Yanmış, yıkılmış Osmanlı İmparatorluğu'nun küllerinden yeni bir devlet kuran Yüce Önder Mustafa Kemal Atatürk'ün ebediyete intikal edişinin bugün 82. Yıldönümü.

Bu dünya büyük liderler gördü. Özellikle 20 ve 21 YY. da arkalarında acı izler bırakan Lenin, Stalin, Mao, Tito, Mussolini, Çavuşesku vb. gibi isimlere de tanık oldu. Kişilikleriyle, düşünceleriyle ve fikirleriyle ülkelerinde adeta ilahlaştırılan bu liderler gün geldi birer birer unutularak tarihin tozlu raflarında kaldı.

Ama onlarla aynı çağda yaşamış aralarında bir Mustafa Kemal Atatürk var ki, ölümünün ardından tam 82 yıl geçmesine rağmen Türk Ulusunun yüreğinde büyük bir sevgi, minnet ve şükranla yaşamaya devam ediyor.

Üstelik yalan yalan yanlış propagandalarla içerden ve dışardan olmadık saldırılara hedef olmasına rağmen her geçen gün büyüyen bir sevgi halesiyle adeta yüreklerden taşıyor.

Şurası bir gerçek ki, kim ne kadar yıpratmak isterse istesin, kim ne yalanlara başvurursa vursun hiçbirinin gücü Yüce Atatürk'ü bu ulusun yüreğinden koparmaya yetmeyecek.

Bugün ülkenin çeşitli yörelerinde yine anma törenleri yapılacak. Yaşamı, zaferleri, reformları ilkeleri ve fikirleri bir kere daha konuşulacak. Onu diğer dünya liderlerinden ayıran özellikleri bir kez daha anlatılacak.

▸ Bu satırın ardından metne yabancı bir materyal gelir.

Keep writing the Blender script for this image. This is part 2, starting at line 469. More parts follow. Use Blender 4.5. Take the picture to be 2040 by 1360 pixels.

Ne mutlu ki, böyle bir dünya liderine sahibiz.

Türk Ulusu onunla ne kadar gurur duysa azdır.

Ne yazsam ne söylesem onun bu ülke için yaptıklarını anlatamam.

Ama 'Üç dilek hakkım olsa' tıpkı ünlü şair Can Yücel'in dediği gibi;

'Gelmesini,

Kalmasını,

Hiç gitmemesini isterdim.'

* * *

ÖZGÜR KUŞLAR

Küçük kızın babası özgürlüklerin kısıtlı olduğu bir ülkede en ağır siyasi cezaların verildiği bir hapishane de mahkûmdu. Her hafta sonu annesiyle birlikte babasını ziyaret için hapishaneye giderdi.

Bir ziyaretinde babasına vermek için özenerek bir resim yaptı ve yanında götürdü. Fakat kontrol esnasında yaptığı resim hapishane kurallarına göre uygun bulunmadı. Çünkü resimde çizdiği kuşların özgürlüğü temsil ettiğini düşünüyorlardı. Hapishanede özgürlük gibi düşüncelere yer yoktu. Bunun üzerine küçük kızın resmini oracıkta yırtmışlardı. Çok üzgün bir şekilde görüşmede babasına resim yaptığını ama izin vermediklerini söyledi.

Babası da;

– Üzülme kızım, başka bir resim yaparsın. Bu sefer resminde çizdiklerine dikkat edersin, olur mu?

Küçük kız bir sonraki ziyaretinde babasına yeni bir resim yapıp götürdü. Bu sefer resimde kuşlar yoktu. Bir ağaç ve üzerine siyah minik benekler çizmişti. Bu sefer izin vermişlerdi.

Babası resme keyifle baktı ve sordu:

– Hımmm! Ne güzel bir ağaç çizmişsin! Ağacın üzerindeki benekler ne? Elma mı bunlar?

Küçük kız babasına eğilerek, sessizce:

– Hşşşşt! O benekler elma değil, ağacın içinde saklanan kuşların gözleri!

- - - -

Hayat akarken özgürlükleriniz sadece hapishanede değil günlük yaşamınızda da yasaklarla kısıtlanabilir. İnsanların davranışları, en doğal insan hakları yasaklanabilir. Ama zihinleriniz, düşünceleriniz hapsedilemez. Onun içindir ki ilginçtir birçok yazar, şair en güzel eserlerini fikirleri, düşünceleri nedeniyle mahkûm edildikleri hapishanede yazmışlardır.